Everyone smiles lovingly at him. By now the sky outside is the color of his marble, but they are all reluctant about gathering up their books and magazines and records, about finding their car keys and ending the day, and by the time they are ready to leave Joan Baez is eating potato salad with her fingers from a bowl in the refrigerator, and everyone stays to share it, just a little while longer where it is warm.

1966

Comrade Laski, C. P. U. S. A. (M.-L.)

michael laski, also known as M. I. Laski, is a relatively obscure young man with deep fervent eyes, a short beard, and a pallor which seems particularly remarkable in Southern California. With his striking appearance and his relentlessly ideological diction, he looks and talks precisely like the popular image of a professional revolutionary, which in fact he is. He was born twenty-six years ago in Brooklyn, moved as a child to Los Angeles, dropped out of U. C. L. A. his sophomore year to organize for the Retail Clerks, and now, as General Secretary of the Central Committee of the Communist Party U. S. A. (Marxist-Leninist), a splinter group of Stalinist-Maoists who divide their energies between Watts and Harlem, he is rigidly committed to an immutable complex of doctrine, including the notions that the traditional American Communist Party is a “revisionist bourgeois clique,” that the Progressive Labor Party, the Trotskyites, and “the revisionist clique headed by Gus Hall” prove themselves opportunistic bourgeois lackeys by making their peace appeal not to the “workers” but to the liberal imperialists; and that H. Rap Brown is the tool, if not the conscious agent, of the ruling imperialist class.

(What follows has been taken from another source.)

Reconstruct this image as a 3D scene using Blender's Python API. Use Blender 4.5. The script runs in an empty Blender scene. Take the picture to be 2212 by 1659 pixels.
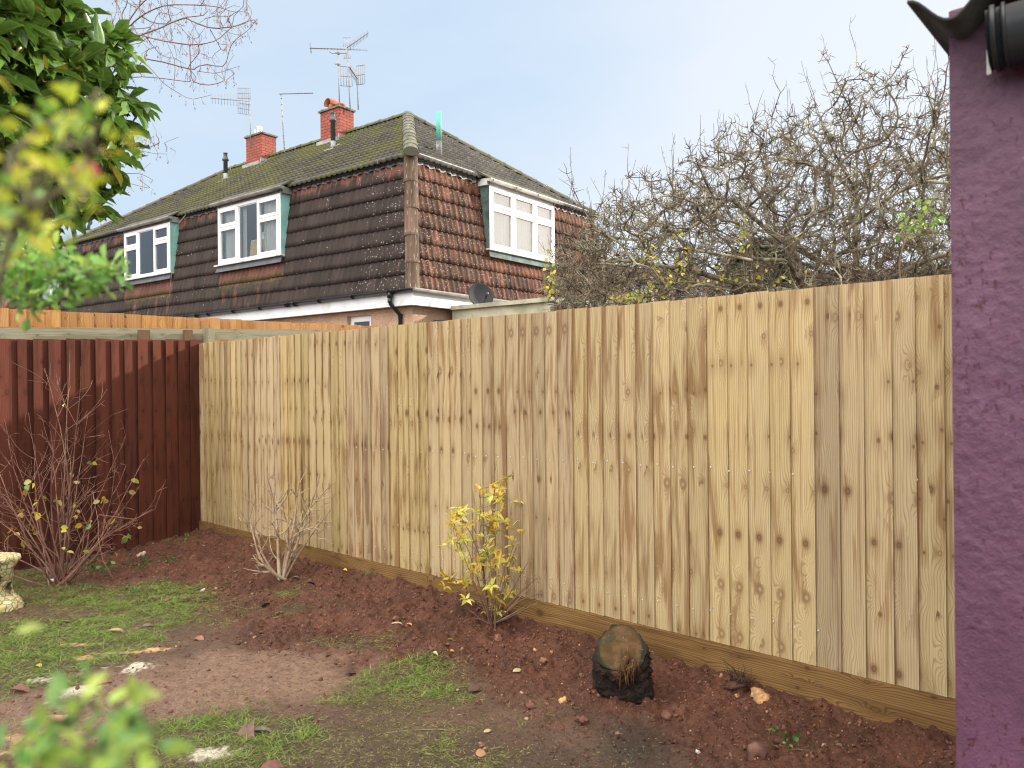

Not long ago I spent some time with Michael Laski, down at the Workers’ International Bookstore in Watts, the West Coast headquarters of the C. P. U. S. A. (M. -L.). We sat at a kitchen table beneath the hammer-and-sickle flag and the portraits of Marx, Engels, Mao Tse-tung, Lenin, and Stalin (Mao in the favored center position), and we discussed the revolution necessary to bring about the dictatorship of the proletariat. Actually I was interested not in the revolution but in the revolutionary. He had with him a small red book of Mao’s poems, and as he talked he squared it on the table, aligned it with the table edge first vertically and then horizontally. To understand who Michael Laski is you must have a feeling for that kind of compulsion. One does not think of him eating, or in bed. He has nothing in common with the passionate personalities who tend to turn up on the New Left. Michael Laski scorns deviationist reformers. He believes with Mao that political power grows out of the barrel of a gun, a point he insists upon with blazing and self-defeating candor. His place in the geography of the American Left is, in short, an almost impossibly lonely and quixotic one, unpopular, unpragmatic. He believes that there are “workers” in the United States, and that, when the time comes, they will “arise,” not in anarchy but in conscious concert, and he also believes that “the ruling class” is self-conscious, and possessed of demonic powers. He is in all ways an idealist.